Elizabeth Warren, who heads the congressional oversight panel for TARP, also criticized a continuing lack of transparency for the Treasury bailout program, begun last year by the Bush administration. She added she had "substantial questions" about new consumer lending and asset purchase programs being launched by Treasury.

"We have enough complex programs that have lots of wires and bells and whistles with no articulation of what it's supposed to accomplish," she said. "When that's the case, that means there is no transparency, indeed it means that the Congress and the American people have been cut out of the conversation."

Without better understanding, TARP "will not go forward," she said.

The hearing was briefly attended by satirical filmmaker Michael Moore, sporting his trademark dark baseball cap. He left partway through without speaking.

Political newspaper Roll Call said on its website that Moore was in Washington to shoot film and conduct interviews for a new documentary he is making about the economic crisis.

AIG INQUIRIES

The oversight officials also expressed frustration at the American International Group (AIG.N) payment of $165 million in bonuses to employees of the unit that nearly bankrupted the company, and said they were conducting inquiries into the company's disclosure of these contracts and the government handling of the matter.

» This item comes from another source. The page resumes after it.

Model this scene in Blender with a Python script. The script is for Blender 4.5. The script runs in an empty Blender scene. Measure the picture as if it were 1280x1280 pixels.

Warren said the congressional panel had requested information from Treasury on the systemic risks that AIG posed and the "opaque" relationship between AIG, its counterparties, the Treasury and the Federal Reserve Bank of New York.

"It is not surprising that congressional and public outrage have been stoked on issues such as bonuses for AIG executives when there is no information or basic explanation as to why substantial taxpayer-funded assistance is necessary and what the money is accomplishing," Warren said.